A seemingly divided court heard the complaints of White New Haven, Conn., firefighters who did not receive promotions although they passed a qualifying exam. The city threw out the exams because no African-American firefighters scored high enough to be considered for promotion. Officials were concerned that the exam had a disparate impact on minorities, violating the 1964 Civil Rights Act.

“I certainly have sympathy for the plaintiffs but at the end of the day it was the wrong test,” Victor A. Bolden, the city’s corporation counsel, told The Washington Post.

Interestingly, a change in the testing criteria for admission to the University of California system is also raising concerns. The decision by UC Regents to drop the requirement that applicants take two SAT subject tests, also known as the SAT II’s, in content areas such as foreign languages, math and history, has proven to be controversial. Dropping that requirement will likely result in more Whites and fewer Asian American students being admitted, prompting the Asian Pacific Islander Legislative Caucus to hold hearings and demand the UC system to turn over documents justifying the change.

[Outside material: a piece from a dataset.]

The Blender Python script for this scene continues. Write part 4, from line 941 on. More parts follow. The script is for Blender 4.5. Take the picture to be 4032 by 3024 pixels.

In California, a voter-approved affirmative action ban forced highly selective schools to rely more heavily on tests, to the disadvantage of every group except Asians. Now, UC officials say the new change, to take effect in 2012, will widen the applicant pool.

“We know there are many thousands of high school graduates in California who are good students — high GPA, good SAT reasoning scores, but, for whatever reason, fail to take the subject tests. That just basically antes them right out of the game,” says Mark Rashid, who chaired a UC system-wide faculty committee that is responsible for the school’s admission policy.

The Supreme Court case, along with the UC controversy, will likely renew questions about the best way to select a diverse group of candidates – either for employment or college admission – for a limited number of seats.